◆ What you should do:
The listing below is to be output in its exact form.

------------------------------

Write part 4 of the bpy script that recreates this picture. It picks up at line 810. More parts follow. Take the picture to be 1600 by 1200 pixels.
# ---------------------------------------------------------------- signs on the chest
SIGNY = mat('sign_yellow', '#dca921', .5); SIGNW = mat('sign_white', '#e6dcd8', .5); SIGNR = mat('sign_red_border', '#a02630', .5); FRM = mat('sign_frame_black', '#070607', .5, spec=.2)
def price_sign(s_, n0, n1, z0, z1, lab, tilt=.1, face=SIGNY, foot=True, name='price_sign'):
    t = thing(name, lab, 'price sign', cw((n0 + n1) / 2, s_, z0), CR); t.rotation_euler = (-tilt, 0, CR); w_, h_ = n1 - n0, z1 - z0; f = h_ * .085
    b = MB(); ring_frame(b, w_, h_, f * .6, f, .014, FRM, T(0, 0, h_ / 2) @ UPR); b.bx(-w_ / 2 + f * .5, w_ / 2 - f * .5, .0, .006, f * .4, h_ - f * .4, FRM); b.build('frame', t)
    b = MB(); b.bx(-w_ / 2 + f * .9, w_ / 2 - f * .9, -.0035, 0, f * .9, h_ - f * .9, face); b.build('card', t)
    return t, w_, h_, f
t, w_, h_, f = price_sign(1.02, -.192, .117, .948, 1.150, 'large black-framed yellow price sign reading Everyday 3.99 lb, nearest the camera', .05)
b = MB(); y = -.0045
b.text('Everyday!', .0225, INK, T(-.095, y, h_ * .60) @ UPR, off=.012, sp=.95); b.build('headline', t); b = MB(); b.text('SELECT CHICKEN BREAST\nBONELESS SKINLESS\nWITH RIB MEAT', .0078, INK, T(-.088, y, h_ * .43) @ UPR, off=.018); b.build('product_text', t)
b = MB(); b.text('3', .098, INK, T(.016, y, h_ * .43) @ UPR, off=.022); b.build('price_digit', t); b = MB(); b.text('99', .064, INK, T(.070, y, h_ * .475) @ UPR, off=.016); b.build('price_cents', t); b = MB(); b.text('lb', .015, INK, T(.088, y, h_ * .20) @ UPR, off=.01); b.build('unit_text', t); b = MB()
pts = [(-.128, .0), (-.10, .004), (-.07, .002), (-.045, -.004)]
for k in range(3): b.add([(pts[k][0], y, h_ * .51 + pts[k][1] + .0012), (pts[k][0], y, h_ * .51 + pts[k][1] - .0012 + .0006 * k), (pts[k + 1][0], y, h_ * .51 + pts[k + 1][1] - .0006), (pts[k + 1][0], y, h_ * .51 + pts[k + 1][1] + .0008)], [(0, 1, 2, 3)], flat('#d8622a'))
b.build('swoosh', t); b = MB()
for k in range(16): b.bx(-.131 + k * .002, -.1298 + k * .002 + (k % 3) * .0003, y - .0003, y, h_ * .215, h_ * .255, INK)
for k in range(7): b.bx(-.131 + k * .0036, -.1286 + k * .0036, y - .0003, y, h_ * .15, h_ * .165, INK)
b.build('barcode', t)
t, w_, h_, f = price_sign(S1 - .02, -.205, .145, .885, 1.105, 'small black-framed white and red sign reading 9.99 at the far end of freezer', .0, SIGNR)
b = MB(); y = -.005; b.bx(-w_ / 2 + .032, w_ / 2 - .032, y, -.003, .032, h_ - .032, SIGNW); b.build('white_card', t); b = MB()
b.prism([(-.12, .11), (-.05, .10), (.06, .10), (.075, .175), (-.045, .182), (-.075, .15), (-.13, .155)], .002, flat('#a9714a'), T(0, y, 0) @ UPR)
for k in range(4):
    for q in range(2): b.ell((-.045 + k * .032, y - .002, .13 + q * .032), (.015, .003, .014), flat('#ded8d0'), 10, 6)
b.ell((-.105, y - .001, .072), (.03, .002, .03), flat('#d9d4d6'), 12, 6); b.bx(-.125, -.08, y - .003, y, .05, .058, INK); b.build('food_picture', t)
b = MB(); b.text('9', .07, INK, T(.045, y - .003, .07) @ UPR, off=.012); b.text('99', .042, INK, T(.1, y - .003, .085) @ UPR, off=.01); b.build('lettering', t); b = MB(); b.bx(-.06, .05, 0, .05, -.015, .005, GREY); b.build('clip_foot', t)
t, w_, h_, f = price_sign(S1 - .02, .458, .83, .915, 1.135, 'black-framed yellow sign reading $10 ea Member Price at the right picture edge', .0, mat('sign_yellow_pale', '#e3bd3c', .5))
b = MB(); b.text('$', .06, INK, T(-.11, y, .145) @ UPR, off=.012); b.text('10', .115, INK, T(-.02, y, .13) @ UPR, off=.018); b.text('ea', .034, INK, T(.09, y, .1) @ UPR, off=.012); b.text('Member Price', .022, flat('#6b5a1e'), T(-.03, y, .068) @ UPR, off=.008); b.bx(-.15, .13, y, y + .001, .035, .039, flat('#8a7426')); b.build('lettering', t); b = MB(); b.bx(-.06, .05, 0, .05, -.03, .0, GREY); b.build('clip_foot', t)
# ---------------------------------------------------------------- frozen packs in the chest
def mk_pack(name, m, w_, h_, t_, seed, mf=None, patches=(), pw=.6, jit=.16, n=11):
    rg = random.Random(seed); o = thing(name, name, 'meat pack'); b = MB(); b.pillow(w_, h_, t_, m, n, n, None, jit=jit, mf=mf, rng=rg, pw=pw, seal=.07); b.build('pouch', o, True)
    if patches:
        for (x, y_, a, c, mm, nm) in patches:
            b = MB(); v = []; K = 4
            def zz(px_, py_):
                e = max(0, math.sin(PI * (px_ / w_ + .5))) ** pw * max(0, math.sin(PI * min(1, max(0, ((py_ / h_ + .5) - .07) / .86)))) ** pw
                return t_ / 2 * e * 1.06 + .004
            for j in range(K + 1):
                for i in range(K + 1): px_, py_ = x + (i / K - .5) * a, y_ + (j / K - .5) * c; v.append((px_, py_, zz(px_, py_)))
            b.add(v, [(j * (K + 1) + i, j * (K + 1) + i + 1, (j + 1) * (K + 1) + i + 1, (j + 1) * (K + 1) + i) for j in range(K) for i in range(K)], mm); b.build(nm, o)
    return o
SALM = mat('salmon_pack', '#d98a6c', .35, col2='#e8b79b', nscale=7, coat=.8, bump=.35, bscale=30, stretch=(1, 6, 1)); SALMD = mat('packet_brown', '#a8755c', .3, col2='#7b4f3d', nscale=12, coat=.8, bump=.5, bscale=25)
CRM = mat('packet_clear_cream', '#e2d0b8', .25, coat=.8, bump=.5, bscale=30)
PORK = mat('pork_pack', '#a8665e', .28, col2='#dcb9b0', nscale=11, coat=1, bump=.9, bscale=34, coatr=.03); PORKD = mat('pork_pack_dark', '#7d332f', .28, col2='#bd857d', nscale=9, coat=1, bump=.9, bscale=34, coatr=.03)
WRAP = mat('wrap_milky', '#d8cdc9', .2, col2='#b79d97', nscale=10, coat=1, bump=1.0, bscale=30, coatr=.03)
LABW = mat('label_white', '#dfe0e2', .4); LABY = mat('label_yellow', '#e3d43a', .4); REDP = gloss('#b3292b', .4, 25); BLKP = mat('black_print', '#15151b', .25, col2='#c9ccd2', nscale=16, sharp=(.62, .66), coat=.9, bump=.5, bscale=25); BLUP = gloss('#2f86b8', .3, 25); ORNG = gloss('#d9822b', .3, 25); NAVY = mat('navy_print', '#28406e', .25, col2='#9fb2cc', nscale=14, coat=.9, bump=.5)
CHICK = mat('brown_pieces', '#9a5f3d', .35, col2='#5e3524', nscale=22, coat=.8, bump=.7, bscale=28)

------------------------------

◆ Task output:
Write part 4 of the bpy script that recreates this picture. It picks up at line 810. More parts follow. Take the picture to be 1600 by 1200 pixels.
# ---------------------------------------------------------------- signs on the chest
SIGNY = mat('sign_yellow', '#dca921', .5); SIGNW = mat('sign_white', '#e6dcd8', .5); SIGNR = mat('sign_red_border', '#a02630', .5); FRM = mat('sign_frame_black', '#070607', .5, spec=.2)
def price_sign(s_, n0, n1, z0, z1, lab, tilt=.1, face=SIGNY, foot=True, name='price_sign'):
    t = thing(name, lab, 'price sign', cw((n0 + n1) / 2, s_, z0), CR); t.rotation_euler = (-tilt, 0, CR); w_, h_ = n1 - n0, z1 - z0; f = h_ * .085
    b = MB(); ring_frame(b, w_, h_, f * .6, f, .014, FRM, T(0, 0, h_ / 2) @ UPR); b.bx(-w_ / 2 + f * .5, w_ / 2 - f * .5, .0, .006, f * .4, h_ - f * .4, FRM); b.build('frame', t)
    b = MB(); b.bx(-w_ / 2 + f * .9, w_ / 2 - f * .9, -.0035, 0, f * .9, h_ - f * .9, face); b.build('card', t)
    return t, w_, h_, f
t, w_, h_, f = price_sign(1.02, -.192, .117, .948, 1.150, 'large black-framed yellow price sign reading Everyday 3.99 lb, nearest the camera', .05)
b = MB(); y = -.0045
b.text('Everyday!', .0225, INK, T(-.095, y, h_ * .60) @ UPR, off=.012, sp=.95); b.build('headline', t); b = MB(); b.text('SELECT CHICKEN BREAST\nBONELESS SKINLESS\nWITH RIB MEAT', .0078, INK, T(-.088, y, h_ * .43) @ UPR, off=.018); b.build('product_text', t)
b = MB(); b.text('3', .098, INK, T(.016, y, h_ * .43) @ UPR, off=.022); b.build('price_digit', t); b = MB(); b.text('99', .064, INK, T(.070, y, h_ * .475) @ UPR, off=.016); b.build('price_cents', t); b = MB(); b.text('lb', .015, INK, T(.088, y, h_ * .20) @ UPR, off=.01); b.build('unit_text', t); b = MB()
pts = [(-.128, .0), (-.10, .004), (-.07, .002), (-.045, -.004)]
for k in range(3): b.add([(pts[k][0], y, h_ * .51 + pts[k][1] + .0012), (pts[k][0], y, h_ * .51 + pts[k][1] - .0012 + .0006 * k), (pts[k + 1][0], y, h_ * .51 + pts[k + 1][1] - .0006), (pts[k + 1][0], y, h_ * .51 + pts[k + 1][1] + .0008)], [(0, 1, 2, 3)], flat('#d8622a'))
b.build('swoosh', t); b = MB()
for k in range(16): b.bx(-.131 + k * .002, -.1298 + k * .002 + (k % 3) * .0003, y - .0003, y, h_ * .215, h_ * .255, INK)
for k in range(7): b.bx(-.131 + k * .0036, -.1286 + k * .0036, y - .0003, y, h_ * .15, h_ * .165, INK)
b.build('barcode', t)
t, w_, h_, f = price_sign(S1 - .02, -.205, .145, .885, 1.105, 'small black-framed white and red sign reading 9.99 at the far end of freezer', .0, SIGNR)
b = MB(); y = -.005; b.bx(-w_ / 2 + .032, w_ / 2 - .032, y, -.003, .032, h_ - .032, SIGNW); b.build('white_card', t); b = MB()
b.prism([(-.12, .11), (-.05, .10), (.06, .10), (.075, .175), (-.045, .182), (-.075, .15), (-.13, .155)], .002, flat('#a9714a'), T(0, y, 0) @ UPR)
for k in range(4):
    for q in range(2): b.ell((-.045 + k * .032, y - .002, .13 + q * .032), (.015, .003, .014), flat('#ded8d0'), 10, 6)
b.ell((-.105, y - .001, .072), (.03, .002, .03), flat('#d9d4d6'), 12, 6); b.bx(-.125, -.08, y - .003, y, .05, .058, INK); b.build('food_picture', t)
b = MB(); b.text('9', .07, INK, T(.045, y - .003, .07) @ UPR, off=.012); b.text('99', .042, INK, T(.1, y - .003, .085) @ UPR, off=.01); b.build('lettering', t); b = MB(); b.bx(-.06, .05, 0, .05, -.015, .005, GREY); b.build('clip_foot', t)
t, w_, h_, f = price_sign(S1 - .02, .458, .83, .915, 1.135, 'black-framed yellow sign reading $10 ea Member Price at the right picture edge', .0, mat('sign_yellow_pale', '#e3bd3c', .5))
b = MB(); b.text('$', .06, INK, T(-.11, y, .145) @ UPR, off=.012); b.text('10', .115, INK, T(-.02, y, .13) @ UPR, off=.018); b.text('ea', .034, INK, T(.09, y, .1) @ UPR, off=.012); b.text('Member Price', .022, flat('#6b5a1e'), T(-.03, y, .068) @ UPR, off=.008); b.bx(-.15, .13, y, y + .001, .035, .039, flat('#8a7426')); b.build('lettering', t); b = MB(); b.bx(-.06, .05, 0, .05, -.03, .0, GREY); b.build('clip_foot', t)
# ---------------------------------------------------------------- frozen packs in the chest
def mk_pack(name, m, w_, h_, t_, seed, mf=None, patches=(), pw=.6, jit=.16, n=11):
    rg = random.Random(seed); o = thing(name, name, 'meat pack'); b = MB(); b.pillow(w_, h_, t_, m, n, n, None, jit=jit, mf=mf, rng=rg, pw=pw, seal=.07); b.build('pouch', o, True)
    if patches:
        for (x, y_, a, c, mm, nm) in patches:
            b = MB(); v = []; K = 4
            def zz(px_, py_):
                e = max(0, math.sin(PI * (px_ / w_ + .5))) ** pw * max(0, math.sin(PI * min(1, max(0, ((py_ / h_ + .5) - .07) / .86)))) ** pw
                return t_ / 2 * e * 1.06 + .004
            for j in range(K + 1):
                for i in range(K + 1): px_, py_ = x + (i / K - .5) * a, y_ + (j / K - .5) * c; v.append((px_, py_, zz(px_, py_)))
            b.add(v, [(j * (K + 1) + i, j * (K + 1) + i + 1, (j + 1) * (K + 1) + i + 1, (j + 1) * (K + 1) + i) for j in range(K) for i in range(K)], mm); b.build(nm, o)
    return o
SALM = mat('salmon_pack', '#d98a6c', .35, col2='#e8b79b', nscale=7, coat=.8, bump=.35, bscale=30, stretch=(1, 6, 1)); SALMD = mat('packet_brown', '#a8755c', .3, col2='#7b4f3d', nscale=12, coat=.8, bump=.5, bscale=25)
CRM = mat('packet_clear_cream', '#e2d0b8', .25, coat=.8, bump=.5, bscale=30)
PORK = mat('pork_pack', '#a8665e', .28, col2='#dcb9b0', nscale=11, coat=1, bump=.9, bscale=34, coatr=.03); PORKD = mat('pork_pack_dark', '#7d332f', .28, col2='#bd857d', nscale=9, coat=1, bump=.9, bscale=34, coatr=.03)
WRAP = mat('wrap_milky', '#d8cdc9', .2, col2='#b79d97', nscale=10, coat=1, bump=1.0, bscale=30, coatr=.03)
LABW = mat('label_white', '#dfe0e2', .4); LABY = mat('label_yellow', '#e3d43a', .4); REDP = gloss('#b3292b', .4, 25); BLKP = mat('black_print', '#15151b', .25, col2='#c9ccd2', nscale=16, sharp=(.62, .66), coat=.9, bump=.5, bscale=25); BLUP = gloss('#2f86b8', .3, 25); ORNG = gloss('#d9822b', .3, 25); NAVY = mat('navy_print', '#28406e', .25, col2='#9fb2cc', nscale=14, coat=.9, bump=.5)
CHICK = mat('brown_pieces', '#9a5f3d', .35, col2='#5e3524', nscale=22, coat=.8, bump=.7, bscale=28)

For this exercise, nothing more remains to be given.